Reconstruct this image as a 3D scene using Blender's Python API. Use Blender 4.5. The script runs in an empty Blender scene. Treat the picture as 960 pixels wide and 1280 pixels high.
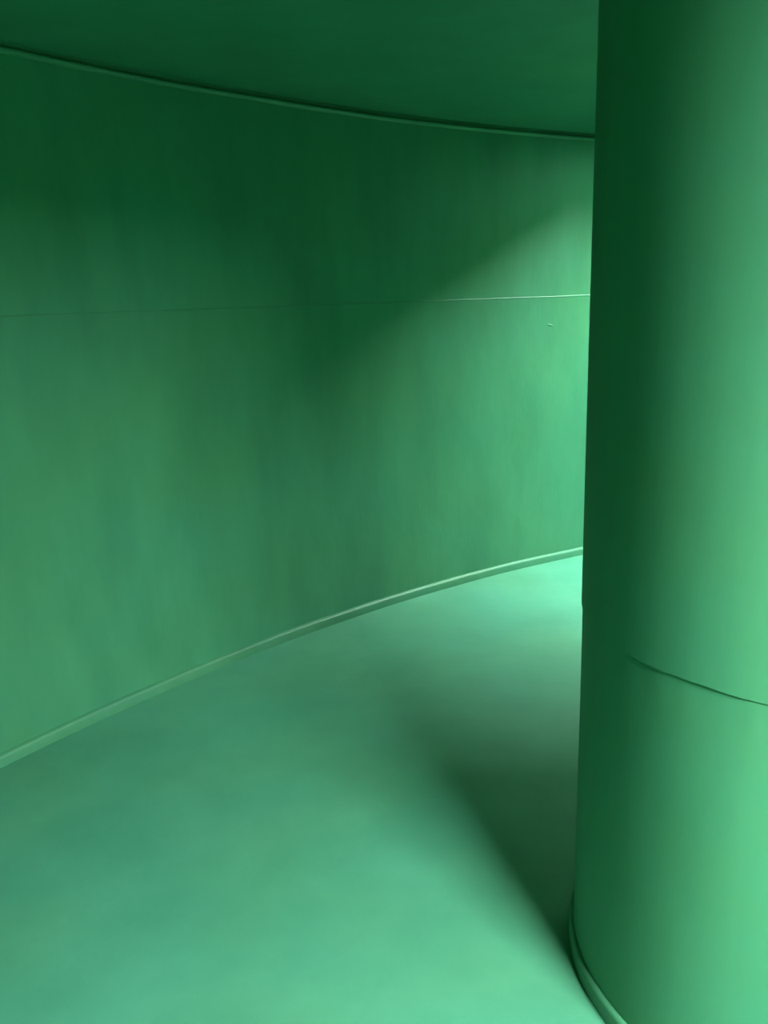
import bpy, bmesh, math, random
from mathutils import Matrix, Vector, noise
from mathutils.geometry import delaunay_2d_cdt

scene = bpy.context.scene
col = scene.collection
PI = math.pi

# ------------------------------------------------------------------ camera
CAM_H = 1.5
PITCH, ROLL, F_PX = 0.267, -0.035, 963.0
fwd = Vector((0, math.cos(PITCH), -math.sin(PITCH)))
up0 = Vector((0, math.sin(PITCH), math.cos(PITCH)))
rt0 = Vector((1, 0, 0))
rt = math.cos(ROLL) * rt0 + math.sin(ROLL) * up0
up = -math.sin(ROLL) * rt0 + math.cos(ROLL) * up0
cam_data = bpy.data.cameras.new('camera')
cam_data.sensor_fit = 'VERTICAL'
cam_data.sensor_height = 36.0
cam_data.lens = F_PX / 1280.0 * 36.0
cam_data.clip_start = 0.02
cam = bpy.data.objects.new('camera', cam_data)
m = Matrix((rt, up, -fwd)).transposed().to_4x4()
m.translation = Vector((0, 0, CAM_H))
cam.matrix_world = m
col.objects.link(cam)
scene.camera = cam

# ------------------------------------------------------------------ sky and exposure
world = bpy.data.worlds.new('overcast_sky')
scene.world = world
world.use_nodes = True
bg = world.node_tree.nodes['Background']
bg.inputs['Color'].default_value = (0.93, 1.0, 0.99, 1)
bg.inputs['Strength'].default_value = 10.0
scene.view_settings.view_transform = 'Standard'
scene.view_settings.look = 'None'
scene.view_settings.gamma = 1.0
scene.view_settings.use_curve_mapping = False
scene.view_settings.exposure = 5.0
try:
    scene.cycles.use_denoising = True
    scene.cycles.diffuse_bounces = 5
    scene.cycles.glossy_bounces = 4
    scene.cycles.max_bounces = 6
except Exception:
    pass

# ------------------------------------------------------------------ layout
H = 2.302                       # ceiling height
WX, WY, WR = 3.978, -1.700, 6.694   # round room: centre and radius
SEAM_W = 1.492                  # weld seam on the wall
CX, CY, CR = 0.841, 1.448, 0.428    # round column
SEAM_C = 0.863                  # weld seam on the column
# roof openings: centre x, y, half sizes, rotation, shaft height
HATCHES = [
    (1.44, -0.72, 0.48, 0.35, math.radians(25), 0.08),
    (2.25, 3.892, 0.59, 0.218, math.radians(-1.9), 0.64),
]


def hatch_corner(h, sx, sy, grow=0.0):
    x, y, a, b, r, d = h
    u, v = sx * (a + grow), sy * (b + grow)
    return (x + u * math.cos(r) - v * math.sin(r), y + u * math.sin(r) + v * math.cos(r))


for h in HATCHES:
    ld = bpy.data.lights.new('daylight_portal', 'AREA')
    ld.shape = 'RECTANGLE'
    ld.size, ld.size_y = 2 * h[2], 2 * h[3]
    ld.cycles.is_portal = True
    lo = bpy.data.objects.new('daylight_portal', ld)
    lo.location = (h[0], h[1], H + h[5])
    lo.rotation_euler = (0, 0, h[4])
    col.objects.link(lo)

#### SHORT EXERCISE
Reproduce exactly the run of lines that opens the listing and closes with the line holding "PI = math.pi". Pictures are excluded.

#### COMPLETED TASK
Reconstruct this image as a 3D scene using Blender's Python API. Use Blender 4.5. The script runs in an empty Blender scene. Treat the picture as 960 pixels wide and 1280 pixels high.
import bpy, bmesh, math, random
from mathutils import Matrix, Vector, noise
from mathutils.geometry import delaunay_2d_cdt

scene = bpy.context.scene
col = scene.collection
PI = math.pi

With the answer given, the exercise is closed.